- **Material for this task**:

--- start ---

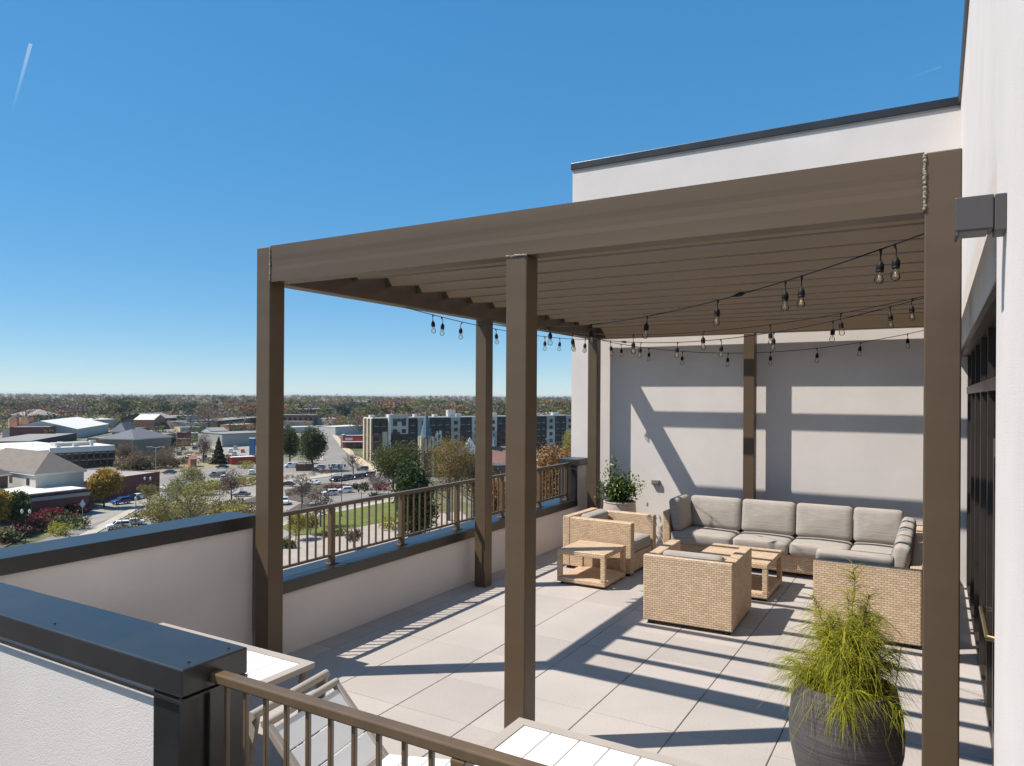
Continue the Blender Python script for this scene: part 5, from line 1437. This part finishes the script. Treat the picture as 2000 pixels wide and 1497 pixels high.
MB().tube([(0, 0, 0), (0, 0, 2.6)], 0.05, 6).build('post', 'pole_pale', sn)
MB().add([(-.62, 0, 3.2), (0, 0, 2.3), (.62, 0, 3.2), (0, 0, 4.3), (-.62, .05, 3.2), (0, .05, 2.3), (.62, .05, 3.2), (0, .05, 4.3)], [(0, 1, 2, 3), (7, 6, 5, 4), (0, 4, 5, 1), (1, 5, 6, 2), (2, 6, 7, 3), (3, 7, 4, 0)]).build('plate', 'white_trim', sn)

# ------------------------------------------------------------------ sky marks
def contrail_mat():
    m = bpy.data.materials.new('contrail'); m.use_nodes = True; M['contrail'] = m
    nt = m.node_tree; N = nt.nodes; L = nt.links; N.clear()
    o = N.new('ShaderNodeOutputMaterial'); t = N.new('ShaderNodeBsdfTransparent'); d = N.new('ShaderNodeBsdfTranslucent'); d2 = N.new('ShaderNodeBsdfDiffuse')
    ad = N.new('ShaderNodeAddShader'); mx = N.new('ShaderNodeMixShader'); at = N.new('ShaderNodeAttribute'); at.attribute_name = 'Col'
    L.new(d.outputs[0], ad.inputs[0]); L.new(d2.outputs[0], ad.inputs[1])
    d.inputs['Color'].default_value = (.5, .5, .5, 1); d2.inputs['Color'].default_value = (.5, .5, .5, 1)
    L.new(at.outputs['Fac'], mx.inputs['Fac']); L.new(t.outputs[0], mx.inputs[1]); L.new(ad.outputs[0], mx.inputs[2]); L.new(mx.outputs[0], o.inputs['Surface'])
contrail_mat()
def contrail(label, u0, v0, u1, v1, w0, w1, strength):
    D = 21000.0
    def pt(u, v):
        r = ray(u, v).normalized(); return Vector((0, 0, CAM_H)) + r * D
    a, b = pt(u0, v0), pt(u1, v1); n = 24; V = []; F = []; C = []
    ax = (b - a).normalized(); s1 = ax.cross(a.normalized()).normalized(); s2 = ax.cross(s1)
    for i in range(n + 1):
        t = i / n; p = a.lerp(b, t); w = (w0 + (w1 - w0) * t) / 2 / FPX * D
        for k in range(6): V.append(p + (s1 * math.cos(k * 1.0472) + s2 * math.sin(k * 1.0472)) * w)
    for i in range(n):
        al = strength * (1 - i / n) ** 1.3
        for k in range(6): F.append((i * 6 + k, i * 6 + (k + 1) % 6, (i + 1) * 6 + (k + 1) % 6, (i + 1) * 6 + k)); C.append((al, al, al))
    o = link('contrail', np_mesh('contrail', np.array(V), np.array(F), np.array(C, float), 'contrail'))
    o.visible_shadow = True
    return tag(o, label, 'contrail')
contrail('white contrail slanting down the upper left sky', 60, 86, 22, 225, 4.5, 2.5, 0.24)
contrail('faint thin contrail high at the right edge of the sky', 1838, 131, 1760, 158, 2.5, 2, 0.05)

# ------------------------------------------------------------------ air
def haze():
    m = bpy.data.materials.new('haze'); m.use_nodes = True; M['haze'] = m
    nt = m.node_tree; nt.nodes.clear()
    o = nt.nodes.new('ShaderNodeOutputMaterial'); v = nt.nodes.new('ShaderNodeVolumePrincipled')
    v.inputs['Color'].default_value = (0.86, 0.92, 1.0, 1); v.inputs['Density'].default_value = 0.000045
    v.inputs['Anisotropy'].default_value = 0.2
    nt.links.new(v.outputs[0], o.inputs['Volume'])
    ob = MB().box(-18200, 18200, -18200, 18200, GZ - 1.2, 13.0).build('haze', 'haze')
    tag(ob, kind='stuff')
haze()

--- end ---
--- start ---

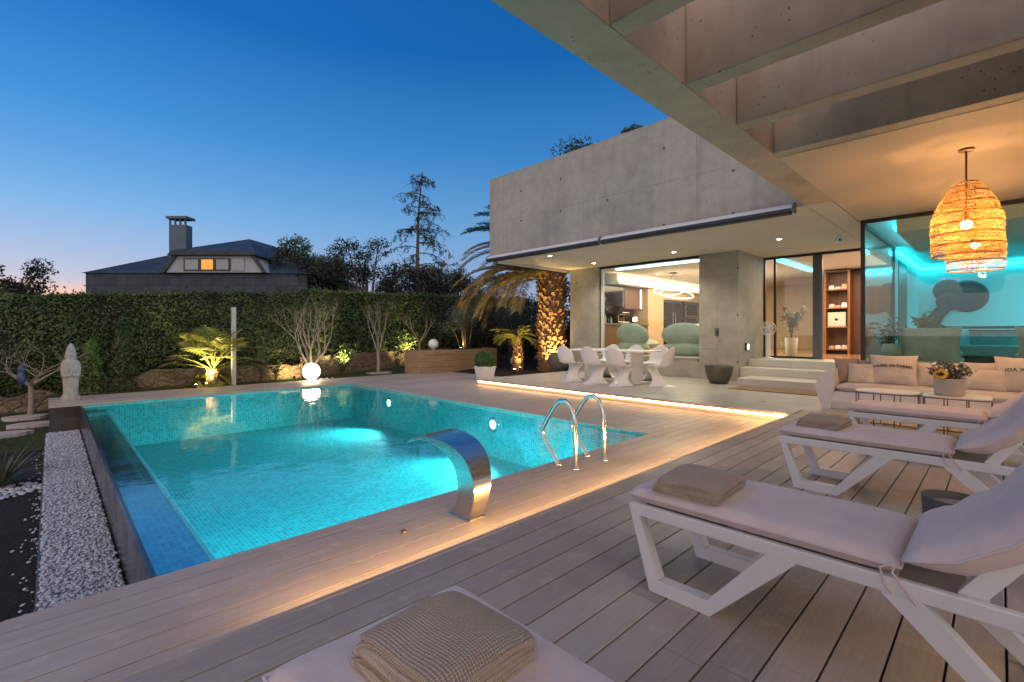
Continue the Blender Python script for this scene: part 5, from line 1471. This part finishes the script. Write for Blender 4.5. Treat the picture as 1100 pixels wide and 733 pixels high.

--- end ---

- **Task objective**: Give back exactly the lines from the line that has "1497 pixels high." to the line that has "0)]).build('plate', 'white_trim', sn)", both included, and leave out all others.

- **Exercise answer**:
Continue the Blender Python script for this scene: part 5, from line 1437. This part finishes the script. Treat the picture as 2000 pixels wide and 1497 pixels high.
MB().tube([(0, 0, 0), (0, 0, 2.6)], 0.05, 6).build('post', 'pole_pale', sn)
MB().add([(-.62, 0, 3.2), (0, 0, 2.3), (.62, 0, 3.2), (0, 0, 4.3), (-.62, .05, 3.2), (0, .05, 2.3), (.62, .05, 3.2), (0, .05, 4.3)], [(0, 1, 2, 3), (7, 6, 5, 4), (0, 4, 5, 1), (1, 5, 6, 2), (2, 6, 7, 3), (3, 7, 4, 0)]).build('plate', 'white_trim', sn)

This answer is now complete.